2 packages active dry yeast

1/2 cup warm water (105-115 degrees)

2 eggs

1 cup wheat germ

5-1/2 cups all-purpose flour


Combine boiling water, shortening, honey, and salt; stir until shortening melts. Cool to lukewarm. Dissolve yeast in warm water. Add yeast, eggs, wheat germ, and half the flour to lukewarm mixture. Beat 2 minutes on medium speed with electric mixer or 300 vigorous strokes with a spoon. Blend in remaining flour with a spoon. Dough will be sticky. Spread dough evenly in 2 well-greased loaf pans, 9 x 5 x 3 inches. Smooth tops by flouring hand and patting into shape. Let rise in warm place until 1 inch from top of pans. Bake at 375° for 45 to 50 minutes or until loaf sounds hollow when tapped. Crust will be dark brown. Remove from pans at once; brush tops with melted butter or margarine; cool on racks before cutting. Makes 2 loaves.


Recipe Source: The Cook’s Blessings by Demetria Taylor, Random House, New York, 1965

One of the categories that will be developed at the Catholic Single Vocation is “Stewardship.” Stewardship includes all of the ways we can give of ourselves (money, time, gifts and talents, and so on) to further Christ’s mission and improve the quality of life for all of humanity. There are so many crucial issues and charitable organizations that it often seems daunting to figure out how to make sense of it all. Where does a single person start to make sense of all of this? Realistically, how can just one person make a difference? Given all of the needs and options, where can one best place his or her time, energy and money to make the most difference?
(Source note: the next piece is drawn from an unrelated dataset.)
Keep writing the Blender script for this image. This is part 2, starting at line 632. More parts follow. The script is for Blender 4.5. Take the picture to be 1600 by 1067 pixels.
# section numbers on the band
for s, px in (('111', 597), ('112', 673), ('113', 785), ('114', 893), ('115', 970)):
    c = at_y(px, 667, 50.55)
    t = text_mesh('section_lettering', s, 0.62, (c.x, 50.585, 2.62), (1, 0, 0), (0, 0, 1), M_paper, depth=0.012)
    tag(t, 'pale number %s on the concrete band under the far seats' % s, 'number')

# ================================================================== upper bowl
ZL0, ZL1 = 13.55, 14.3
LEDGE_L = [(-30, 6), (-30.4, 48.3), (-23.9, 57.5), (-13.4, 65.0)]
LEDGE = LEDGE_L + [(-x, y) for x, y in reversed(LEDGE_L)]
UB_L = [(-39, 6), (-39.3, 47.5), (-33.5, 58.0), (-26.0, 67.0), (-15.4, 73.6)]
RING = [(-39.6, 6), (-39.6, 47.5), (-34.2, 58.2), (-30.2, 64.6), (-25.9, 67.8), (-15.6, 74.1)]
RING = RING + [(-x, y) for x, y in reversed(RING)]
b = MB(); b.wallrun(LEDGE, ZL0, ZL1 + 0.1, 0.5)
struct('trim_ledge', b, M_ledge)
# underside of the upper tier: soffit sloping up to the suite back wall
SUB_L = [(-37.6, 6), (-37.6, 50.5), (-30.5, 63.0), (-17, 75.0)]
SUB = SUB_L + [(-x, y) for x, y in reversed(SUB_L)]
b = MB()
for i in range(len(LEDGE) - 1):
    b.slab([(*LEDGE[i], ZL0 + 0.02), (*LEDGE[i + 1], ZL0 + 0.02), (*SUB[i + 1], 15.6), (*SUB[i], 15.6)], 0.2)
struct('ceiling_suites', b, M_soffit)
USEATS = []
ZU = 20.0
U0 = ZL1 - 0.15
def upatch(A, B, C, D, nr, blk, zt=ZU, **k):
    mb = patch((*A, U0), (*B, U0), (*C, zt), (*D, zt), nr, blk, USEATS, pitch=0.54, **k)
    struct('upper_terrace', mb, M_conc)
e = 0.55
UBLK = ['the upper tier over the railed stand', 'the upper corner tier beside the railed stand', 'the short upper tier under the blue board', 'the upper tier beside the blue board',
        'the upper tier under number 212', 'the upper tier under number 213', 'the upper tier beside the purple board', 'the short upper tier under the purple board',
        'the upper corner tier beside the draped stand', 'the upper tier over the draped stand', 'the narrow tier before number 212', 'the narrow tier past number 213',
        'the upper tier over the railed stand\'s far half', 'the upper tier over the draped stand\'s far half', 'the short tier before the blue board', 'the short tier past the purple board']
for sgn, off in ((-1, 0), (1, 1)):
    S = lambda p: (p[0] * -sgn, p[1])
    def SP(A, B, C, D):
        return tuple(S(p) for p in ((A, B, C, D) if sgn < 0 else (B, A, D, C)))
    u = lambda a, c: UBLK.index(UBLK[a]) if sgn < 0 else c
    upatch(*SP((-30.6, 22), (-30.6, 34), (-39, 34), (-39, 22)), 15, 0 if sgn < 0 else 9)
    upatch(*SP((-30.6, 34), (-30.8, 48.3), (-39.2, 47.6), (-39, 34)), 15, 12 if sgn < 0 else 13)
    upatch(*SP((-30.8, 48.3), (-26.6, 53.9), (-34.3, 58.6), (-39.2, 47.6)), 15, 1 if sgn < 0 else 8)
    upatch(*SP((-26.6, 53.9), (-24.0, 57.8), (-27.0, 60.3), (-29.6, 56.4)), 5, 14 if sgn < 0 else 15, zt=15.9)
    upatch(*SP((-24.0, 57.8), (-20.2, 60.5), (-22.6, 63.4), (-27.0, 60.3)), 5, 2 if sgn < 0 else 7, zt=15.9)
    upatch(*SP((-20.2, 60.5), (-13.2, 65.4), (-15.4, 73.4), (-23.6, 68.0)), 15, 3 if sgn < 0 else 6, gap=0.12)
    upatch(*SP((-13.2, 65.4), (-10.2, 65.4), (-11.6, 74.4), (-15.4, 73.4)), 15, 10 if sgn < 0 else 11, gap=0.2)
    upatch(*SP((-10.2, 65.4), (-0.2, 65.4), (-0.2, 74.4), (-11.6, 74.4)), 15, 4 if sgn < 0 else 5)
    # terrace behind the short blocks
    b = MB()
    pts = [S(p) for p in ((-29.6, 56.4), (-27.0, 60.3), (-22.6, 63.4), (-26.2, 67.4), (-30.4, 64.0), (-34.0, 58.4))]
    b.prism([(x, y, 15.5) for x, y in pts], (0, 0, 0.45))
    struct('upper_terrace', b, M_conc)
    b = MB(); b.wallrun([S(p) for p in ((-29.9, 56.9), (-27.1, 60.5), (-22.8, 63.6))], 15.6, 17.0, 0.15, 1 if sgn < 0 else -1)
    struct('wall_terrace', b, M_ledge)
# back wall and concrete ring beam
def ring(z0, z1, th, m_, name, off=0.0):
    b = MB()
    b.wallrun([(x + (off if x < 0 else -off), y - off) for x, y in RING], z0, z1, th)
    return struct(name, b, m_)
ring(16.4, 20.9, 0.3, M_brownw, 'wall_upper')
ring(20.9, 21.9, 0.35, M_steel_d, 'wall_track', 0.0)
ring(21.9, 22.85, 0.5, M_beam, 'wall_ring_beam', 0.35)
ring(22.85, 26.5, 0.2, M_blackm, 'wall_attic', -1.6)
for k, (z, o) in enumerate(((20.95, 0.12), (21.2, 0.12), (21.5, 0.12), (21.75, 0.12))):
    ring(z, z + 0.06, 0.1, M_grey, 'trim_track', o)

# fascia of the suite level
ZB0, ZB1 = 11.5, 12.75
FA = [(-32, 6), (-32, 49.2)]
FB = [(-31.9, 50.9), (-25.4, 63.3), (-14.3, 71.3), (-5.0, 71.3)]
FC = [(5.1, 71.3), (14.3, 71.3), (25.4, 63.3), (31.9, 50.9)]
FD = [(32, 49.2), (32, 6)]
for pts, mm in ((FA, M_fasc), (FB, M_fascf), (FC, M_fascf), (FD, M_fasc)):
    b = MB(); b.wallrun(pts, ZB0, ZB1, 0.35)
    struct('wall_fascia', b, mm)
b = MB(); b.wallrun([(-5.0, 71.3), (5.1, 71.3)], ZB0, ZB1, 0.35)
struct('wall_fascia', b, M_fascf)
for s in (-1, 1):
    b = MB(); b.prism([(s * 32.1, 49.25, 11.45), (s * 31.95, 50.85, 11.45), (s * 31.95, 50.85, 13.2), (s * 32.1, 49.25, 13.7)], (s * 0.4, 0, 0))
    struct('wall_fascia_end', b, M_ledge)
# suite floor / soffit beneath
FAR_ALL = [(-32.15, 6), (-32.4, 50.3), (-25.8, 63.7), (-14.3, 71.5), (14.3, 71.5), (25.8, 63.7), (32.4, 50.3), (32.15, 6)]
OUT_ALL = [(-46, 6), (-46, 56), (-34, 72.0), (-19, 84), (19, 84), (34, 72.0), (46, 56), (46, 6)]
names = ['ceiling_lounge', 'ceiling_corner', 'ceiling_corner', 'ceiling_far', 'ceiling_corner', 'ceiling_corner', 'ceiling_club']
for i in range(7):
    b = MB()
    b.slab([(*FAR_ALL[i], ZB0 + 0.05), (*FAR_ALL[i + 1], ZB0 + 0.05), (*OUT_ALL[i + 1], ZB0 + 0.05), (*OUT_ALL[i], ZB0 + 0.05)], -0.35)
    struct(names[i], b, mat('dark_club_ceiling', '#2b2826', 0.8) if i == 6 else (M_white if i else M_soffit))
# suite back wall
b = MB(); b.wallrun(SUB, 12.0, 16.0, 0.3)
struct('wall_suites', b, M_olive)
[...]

The forthcoming stewardship posts will address these questions.

I have introduced the Catholic Single Vocation as a place to support and celebrate men and women who have chosen to live a single vocation in the Catholic Church. Follow the “About” link above to see a list of objectives that will guide contributions to this site. In coming months, at least seven topic areas will be developed under the list of categories on the right side of the page. These topic areas include:

  1. Single Vocation – general issues related to living a Catholic Single Vocation.
  2. Prayer – prayers that are particularly relevant for single people.
  3. Saints and Role Models – stories of single people who have been living examples of how to live the Catholic Single Vocation.
  4. Stewardship – options and suggestions for social justice.
  5. Support – stories of what men and women are doing to support each other’s Catholic Single Vocation.
  6. Events – upcoming conferences, events and retreats related to the Catholic Single Vocation.
  7. Commitment – ways that men and women can extend and/or consecrate their single vocation commitment to God.

Additional topic areas may be developed as well. If there is something else that you would like to know about, please let me know!

Eternal God, from my mother’s womb you have known me more than I can ever know. I ask for the courage to live a holy life, that your hand guide my decisions and that your mercy be extended when I seek my own glory instead of yours. I ask for the wisdom to know your will for me, and like our Blessed Mother, I ask for the strength to say yes.  May I find you in every person I meet, and may my life so shine forth your goodness and love that each person may be led to you through Jesus, your Son, who is Lord, forever and ever. Amen.

The Catholic Church recognizes three paths for how human beings can choose to live their life: marriage, religious life, and single life. Marriage, one of the most frequently chosen paths for knowing and expressing the love of God, is consecrated in the Catholic Church through the sacrament of matrimony. Ideally, marriage vows are regularly nurtured by the couple, and recognized yearly with anniversary celebrations. 

The religious vocation includes priests who commit themselves to the church, and brothers and sisters who commit themselves to God in a religious community. For priests, their vows are consecrated in the church through the sacrament of ordination. Other religious make perpetual vows to God and their community on a yearly basis after years of discernment and preparation. Like married couples, religious members devote considerable time to nurturing their commitment to God, and they recognize their vows on a yearly basis with jubilee celebrations.

Unlike married and religious vocations, the single vocation does not have a special sacrament or yearly celebration. Often, the single vocation is disparaged as “left over” when marriage or religious life doesn’t work out. While the church acknowleges and is certainly concerned for the single vocation, rarely does the Catholic single vocation receive the attention, support and celebration that the other vocational paths receive. Even many Catholic Single groups and websites exist to help singles discern a religious vocation and/or to meet their future spouse, rather than celebrating and supporting the single vocation as a viable life choice.

In contrast, the purpose of this website is to celebrate and support the Catholic who has chosen the single vocation as the best and most joyful and fulfilling way to know and love God in the Catholic Church.